The bill reduces child hunger and helps families by expanding Summer EBT and funding startup costs, but it increases federal spending and creates short-term implementation burdens and longer-term state cost responsibilities.
Low-income children (including those who normally receive free school meals) will receive daily Summer EBT benefits during summer and qualifying school-closure periods equal to free-rate breakfast, lunch, and a snack, reducing food insecurity and hunger over long school breaks.
Families with school-aged children, especially low-income households, will get food support during unexpected multi-day school closures (5+ weekdays), easing household budgets and reducing emergency meal costs and stress.
States and Tribal organizations receive full federal reimbursement for administrative costs in the initial year (100% in FY2026) with a phased reduction to 50% thereafter, lowering state startup costs and encouraging program uptake in early years.

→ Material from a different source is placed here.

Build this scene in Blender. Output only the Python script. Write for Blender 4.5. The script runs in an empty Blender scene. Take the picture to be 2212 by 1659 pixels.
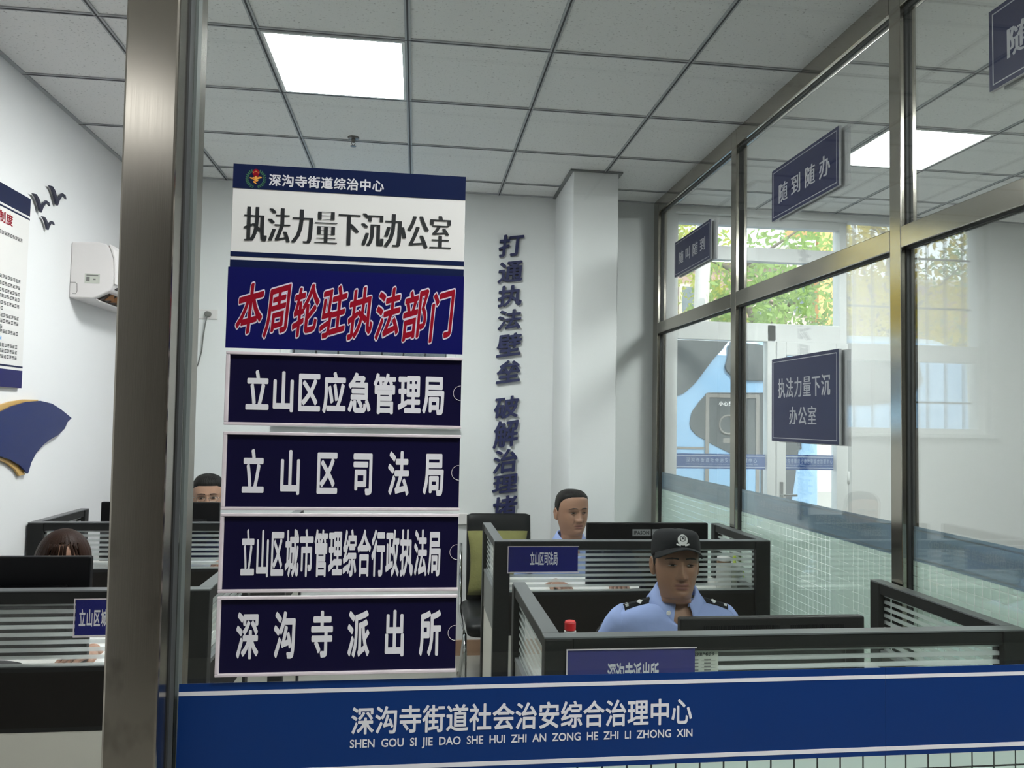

Expanding benefit levels and eligibility increases federal program costs, adding to budgetary pressures and creating a need for appropriations or offsets paid by taxpayers or other budget priorities.
States may face short-term operational challenges and administrative burdens to expand systems and processes (enrollment, outreach, IT changes), which could disrupt benefit delivery during rollout despite grants.
After FY2031, federal administrative reimbursement drops to 50%, which will raise long-term state and Tribal costs to maintain the expanded program and could strain state budgets.
Based on analysis of 2 sections of legislative text.
Expands Summer EBT to school closures, raises per-child benefit to at least free-rate breakfast+lunch+snack from 2025, phases admin reimbursement (100%→50%), and authorizes $50M for state data systems.
Introduced May 6, 2025 by Mike Levin · Last progress May 6, 2025
Expands the Summer Electronic Benefits Transfer (Summer EBT) program to provide benefits during school closure periods as well as during summer months, raises the per-child benefit to at least the free-rate value of breakfast, lunch, and a snack per eligible child per day beginning calendar year 2025, and changes the federal administrative reimbursement to a phased schedule that starts at 100% in FY2026 and phases down to 50% in FY2031 and after. It also adds definitions for key terms, makes conforming edits, and directs a one-time $50,000,000 transfer from the Treasury to USDA on October 1, 2025 to support state data systems for program implementation.